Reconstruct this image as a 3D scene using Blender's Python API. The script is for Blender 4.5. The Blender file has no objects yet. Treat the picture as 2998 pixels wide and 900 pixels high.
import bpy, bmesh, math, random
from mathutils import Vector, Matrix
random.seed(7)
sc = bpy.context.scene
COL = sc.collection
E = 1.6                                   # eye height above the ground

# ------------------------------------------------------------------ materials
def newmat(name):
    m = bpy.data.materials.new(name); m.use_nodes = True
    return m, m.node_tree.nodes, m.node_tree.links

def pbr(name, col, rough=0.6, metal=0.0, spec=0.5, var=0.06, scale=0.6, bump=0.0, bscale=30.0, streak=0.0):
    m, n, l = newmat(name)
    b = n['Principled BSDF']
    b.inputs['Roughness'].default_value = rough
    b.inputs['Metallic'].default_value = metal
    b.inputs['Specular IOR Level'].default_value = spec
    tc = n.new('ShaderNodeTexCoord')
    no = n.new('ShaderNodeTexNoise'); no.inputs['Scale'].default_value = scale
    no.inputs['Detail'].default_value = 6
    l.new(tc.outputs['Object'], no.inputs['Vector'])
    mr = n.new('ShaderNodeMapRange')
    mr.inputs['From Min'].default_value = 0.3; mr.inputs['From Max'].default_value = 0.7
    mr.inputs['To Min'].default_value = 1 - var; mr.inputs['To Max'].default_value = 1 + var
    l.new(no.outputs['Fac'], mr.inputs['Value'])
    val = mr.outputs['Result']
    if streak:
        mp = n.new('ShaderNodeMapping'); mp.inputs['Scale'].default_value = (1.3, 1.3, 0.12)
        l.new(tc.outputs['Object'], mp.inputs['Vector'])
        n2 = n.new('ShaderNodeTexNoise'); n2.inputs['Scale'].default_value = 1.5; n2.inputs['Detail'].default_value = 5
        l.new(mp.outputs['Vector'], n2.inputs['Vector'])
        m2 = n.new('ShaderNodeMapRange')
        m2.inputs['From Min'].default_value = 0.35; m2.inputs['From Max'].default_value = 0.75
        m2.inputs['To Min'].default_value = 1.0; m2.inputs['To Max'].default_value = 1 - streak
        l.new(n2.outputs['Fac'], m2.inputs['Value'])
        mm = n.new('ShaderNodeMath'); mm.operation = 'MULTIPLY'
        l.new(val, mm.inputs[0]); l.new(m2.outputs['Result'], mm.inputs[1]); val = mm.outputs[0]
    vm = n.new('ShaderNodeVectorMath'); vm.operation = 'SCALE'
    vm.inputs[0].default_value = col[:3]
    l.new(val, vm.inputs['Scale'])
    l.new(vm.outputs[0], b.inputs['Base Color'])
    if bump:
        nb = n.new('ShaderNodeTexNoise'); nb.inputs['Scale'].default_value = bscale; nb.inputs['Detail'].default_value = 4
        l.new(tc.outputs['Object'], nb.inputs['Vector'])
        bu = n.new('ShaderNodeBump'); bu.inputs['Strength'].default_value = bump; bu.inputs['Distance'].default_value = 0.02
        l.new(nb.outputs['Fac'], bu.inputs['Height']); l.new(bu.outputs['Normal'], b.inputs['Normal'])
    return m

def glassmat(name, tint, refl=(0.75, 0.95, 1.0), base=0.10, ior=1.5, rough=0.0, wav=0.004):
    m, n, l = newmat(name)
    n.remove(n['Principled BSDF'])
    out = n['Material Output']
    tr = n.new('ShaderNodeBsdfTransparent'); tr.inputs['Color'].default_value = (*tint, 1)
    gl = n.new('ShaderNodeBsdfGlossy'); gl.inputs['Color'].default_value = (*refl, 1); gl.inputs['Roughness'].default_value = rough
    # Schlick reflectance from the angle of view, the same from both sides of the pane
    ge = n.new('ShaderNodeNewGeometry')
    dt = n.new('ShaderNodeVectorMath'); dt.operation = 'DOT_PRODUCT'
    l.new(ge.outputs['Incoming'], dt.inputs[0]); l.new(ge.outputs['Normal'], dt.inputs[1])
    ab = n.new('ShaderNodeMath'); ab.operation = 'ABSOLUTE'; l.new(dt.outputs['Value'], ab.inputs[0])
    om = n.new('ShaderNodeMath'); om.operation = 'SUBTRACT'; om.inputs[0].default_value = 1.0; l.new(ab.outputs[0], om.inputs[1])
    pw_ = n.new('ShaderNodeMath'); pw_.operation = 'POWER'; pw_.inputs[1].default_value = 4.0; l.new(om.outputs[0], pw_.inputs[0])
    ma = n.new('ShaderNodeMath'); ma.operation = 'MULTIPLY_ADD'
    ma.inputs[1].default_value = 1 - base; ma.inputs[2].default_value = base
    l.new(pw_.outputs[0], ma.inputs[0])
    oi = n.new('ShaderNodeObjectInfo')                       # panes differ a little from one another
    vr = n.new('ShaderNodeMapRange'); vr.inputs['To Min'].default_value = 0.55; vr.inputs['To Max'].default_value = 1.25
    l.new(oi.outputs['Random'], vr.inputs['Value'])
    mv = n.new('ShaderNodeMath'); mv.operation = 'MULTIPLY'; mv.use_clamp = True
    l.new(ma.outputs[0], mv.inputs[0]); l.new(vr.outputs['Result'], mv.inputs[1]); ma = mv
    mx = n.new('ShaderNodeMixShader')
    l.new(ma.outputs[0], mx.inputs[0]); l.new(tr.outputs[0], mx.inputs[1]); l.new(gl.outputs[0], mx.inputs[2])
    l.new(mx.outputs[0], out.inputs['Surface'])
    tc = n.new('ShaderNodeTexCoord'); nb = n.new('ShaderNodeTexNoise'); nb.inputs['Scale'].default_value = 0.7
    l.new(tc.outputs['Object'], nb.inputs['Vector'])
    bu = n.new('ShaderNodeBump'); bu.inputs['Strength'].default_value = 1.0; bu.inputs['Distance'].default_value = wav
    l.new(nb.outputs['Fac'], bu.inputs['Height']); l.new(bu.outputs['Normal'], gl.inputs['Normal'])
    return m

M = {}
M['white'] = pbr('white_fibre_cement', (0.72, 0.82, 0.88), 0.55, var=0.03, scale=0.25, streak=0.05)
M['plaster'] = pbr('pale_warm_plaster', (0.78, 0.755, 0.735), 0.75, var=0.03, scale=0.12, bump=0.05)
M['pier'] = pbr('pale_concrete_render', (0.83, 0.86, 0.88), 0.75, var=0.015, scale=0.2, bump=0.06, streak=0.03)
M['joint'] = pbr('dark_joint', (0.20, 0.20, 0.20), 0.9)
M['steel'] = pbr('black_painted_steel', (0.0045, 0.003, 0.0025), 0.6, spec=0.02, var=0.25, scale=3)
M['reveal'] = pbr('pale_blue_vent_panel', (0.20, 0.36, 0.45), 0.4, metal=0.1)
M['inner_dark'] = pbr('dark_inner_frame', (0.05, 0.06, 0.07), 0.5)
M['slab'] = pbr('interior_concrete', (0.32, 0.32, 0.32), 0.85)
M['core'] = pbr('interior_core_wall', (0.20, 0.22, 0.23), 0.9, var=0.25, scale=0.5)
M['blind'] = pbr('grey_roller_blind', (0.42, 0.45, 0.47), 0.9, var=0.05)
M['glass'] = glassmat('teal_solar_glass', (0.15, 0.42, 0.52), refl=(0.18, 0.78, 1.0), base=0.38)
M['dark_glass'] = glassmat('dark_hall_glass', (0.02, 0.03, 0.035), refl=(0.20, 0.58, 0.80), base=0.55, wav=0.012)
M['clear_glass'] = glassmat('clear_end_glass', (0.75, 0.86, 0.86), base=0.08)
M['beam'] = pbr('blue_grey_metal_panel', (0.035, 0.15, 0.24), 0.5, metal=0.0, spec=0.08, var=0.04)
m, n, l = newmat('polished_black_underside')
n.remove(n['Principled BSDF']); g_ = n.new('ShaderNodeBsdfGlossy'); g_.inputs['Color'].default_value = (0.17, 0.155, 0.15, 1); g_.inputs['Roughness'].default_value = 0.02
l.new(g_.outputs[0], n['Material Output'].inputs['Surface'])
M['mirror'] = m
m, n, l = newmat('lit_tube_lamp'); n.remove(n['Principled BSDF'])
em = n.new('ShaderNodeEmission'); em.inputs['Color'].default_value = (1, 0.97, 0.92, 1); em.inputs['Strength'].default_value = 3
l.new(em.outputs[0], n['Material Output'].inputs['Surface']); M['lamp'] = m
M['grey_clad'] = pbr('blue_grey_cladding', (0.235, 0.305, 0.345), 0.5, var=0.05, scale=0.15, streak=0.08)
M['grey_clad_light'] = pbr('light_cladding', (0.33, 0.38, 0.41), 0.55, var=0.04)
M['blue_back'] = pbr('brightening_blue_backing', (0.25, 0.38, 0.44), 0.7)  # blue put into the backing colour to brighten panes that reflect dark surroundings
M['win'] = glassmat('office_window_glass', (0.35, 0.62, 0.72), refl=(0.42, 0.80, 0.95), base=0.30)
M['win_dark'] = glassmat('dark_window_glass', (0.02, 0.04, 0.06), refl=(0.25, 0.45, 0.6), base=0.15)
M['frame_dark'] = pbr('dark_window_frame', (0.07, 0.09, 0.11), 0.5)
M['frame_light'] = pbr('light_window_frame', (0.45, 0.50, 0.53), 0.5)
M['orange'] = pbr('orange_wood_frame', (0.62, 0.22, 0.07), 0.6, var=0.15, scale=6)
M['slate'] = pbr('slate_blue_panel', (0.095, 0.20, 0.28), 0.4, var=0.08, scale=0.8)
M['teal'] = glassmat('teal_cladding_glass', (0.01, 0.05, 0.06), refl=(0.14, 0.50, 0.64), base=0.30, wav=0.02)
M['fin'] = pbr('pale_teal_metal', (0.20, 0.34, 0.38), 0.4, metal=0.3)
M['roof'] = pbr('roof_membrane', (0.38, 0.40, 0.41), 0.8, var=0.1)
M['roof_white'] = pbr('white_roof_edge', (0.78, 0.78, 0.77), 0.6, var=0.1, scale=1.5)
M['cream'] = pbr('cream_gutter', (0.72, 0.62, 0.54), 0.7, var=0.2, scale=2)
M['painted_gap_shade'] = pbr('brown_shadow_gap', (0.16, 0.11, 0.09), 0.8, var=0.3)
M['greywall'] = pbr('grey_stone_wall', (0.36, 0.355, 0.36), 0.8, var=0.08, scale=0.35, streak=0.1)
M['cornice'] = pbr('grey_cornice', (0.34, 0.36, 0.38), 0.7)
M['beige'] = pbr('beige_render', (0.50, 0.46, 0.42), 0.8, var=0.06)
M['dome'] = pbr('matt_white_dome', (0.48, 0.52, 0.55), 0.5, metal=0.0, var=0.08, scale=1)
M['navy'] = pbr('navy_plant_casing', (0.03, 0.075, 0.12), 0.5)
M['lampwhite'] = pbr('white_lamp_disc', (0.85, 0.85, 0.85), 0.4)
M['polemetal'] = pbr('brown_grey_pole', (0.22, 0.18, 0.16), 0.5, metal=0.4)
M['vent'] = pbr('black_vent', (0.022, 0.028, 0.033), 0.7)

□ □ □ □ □

• **WHAT IS BEING ASKED**
In the listing above, please print only the lines from the first one to the line where "return m, m.node_tree.nodes, m.node_tree.links" appears, exactly as written, both of those lines included.

• **THE REPLY**
Reconstruct this image as a 3D scene using Blender's Python API. The script is for Blender 4.5. The Blender file has no objects yet. Treat the picture as 2998 pixels wide and 900 pixels high.
import bpy, bmesh, math, random
from mathutils import Vector, Matrix
random.seed(7)
sc = bpy.context.scene
COL = sc.collection
E = 1.6                                   # eye height above the ground

# ------------------------------------------------------------------ materials
def newmat(name):
    m = bpy.data.materials.new(name); m.use_nodes = True
    return m, m.node_tree.nodes, m.node_tree.links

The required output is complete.